Wednesday, April 1, 2020

If I should die before I wake ...

Give my shoes, the tri-colored Giorgio Brutini dandies, to the funeral director. I want to go my great reward in stylish footwear. I don’t understand the how or why, but in the past two years I’ve developed an odd shoe fetish. I now  look at the Johnston & Murphy catalogue the way I used to look at Playboy. Either way, I imagine proper afterlife footwear will matter and I want to make a good first impression.

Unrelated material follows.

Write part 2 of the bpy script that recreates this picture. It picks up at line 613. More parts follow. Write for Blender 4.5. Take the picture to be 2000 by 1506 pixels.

Donate my golf clubs to the First Tee organization so they’ll go to some less fortunate. Nothing has made me more persistently miserable than trying to properly strike a golf ball. Conversely, few things have made me as happy as the time I’ve spent either anticipating golf or talking about playing golf after we’re done. First Tee’s a wonderful organization for perpetuating the furies and joys of this confounding game.

I have two quality Cross pens. Give the gold one to Josie, the pearl one to Lucy. Tell them the pens are sentimentally significant to the old man. I commemorated the publication of my two most recent books with the splurge and signed lots of books with each. Then tell them that one day, guaranteed, each will lose these pricey pens. They will feel bad, like they let me down. Tell them not to fret. They’re just pens. I like my pens, but I love my daughters.

I have about 15 Tommy Bahama camp shirts. Wearing one makes me feel perfectly relaxed. Perhaps because it’s rare I’m wearing one when I’m not holding a bourbon on the rocks. Have a party at the Tin Lizzy and let all my friends fight over their favorites.

Please give my wife an introduction to a handsome handyman who’s good with a wrench. After 25 years with me, she’s deserving of a man who can fix a leaky toilet, mobilize a busted vacuum cleaner and is eager to wage war with nature when the lawn gets a shade past shaggy. Please, too, preserve the dignity of my memory by keeping the courtship chaste through at least 2027.

Give all my Winston Churchill books to some bone-headed liberal so that he may absorb some of the warmth, wit and wisdom of one of history’s great conservatives, to me the most interesting man since Jesus Christ.

Give all my FDR books to some bone-headed conservative so that she can absorb some of the warmth, wit and wisdom of one of history’s great liberals and see why Churchill with an open-heart revered him more than he did any other man alive.

Am I forgetting anything?

I am.

My internal organs!

Give my kidneys to a pair of young single mothers who without the donation would orphan darling children who need their mommies. Give my liver to the army vet who’s struggled both physically and spiritually since the goddamned war. Let it be my liver that leads to a change of heart and may he grow beloved as he devotes his life to helping others.

My heart? Let’s give that to the dear granny whose own, though full of love, is weakened by hereditary defect. Let it be my heart that beats for her as she delights yet another generation of lapped loved ones.

Save the best for my eyes. Give them to the boy born blind and let him see the exact same things I saw. Let him see all the glory, the smiles, the kindness, the beauty and the all the hope that’s hidden in the pessimistic darkness.

Lastly, bestow upon the whole world my native optimism which has sustained me through so much unbidden tumult. It’s useful even when it’s foolhardy, giving birth as it does to the conviction that we’ll beat this and what will emerge in its ugly shadow will be a better, more tolerant place of cheer we can all share.

And on that day let there be a grand jubilee like the world’s never seen, a party of universal revelry  …

On second thought, screw it.

Gimme all my shit back. Right now — starting with the shoes.

I’m not done kicking ass and, by God, I intend to look sharp while I’m at it.

And tell Mr. Fix-It to stop staring at my wife or he’s first!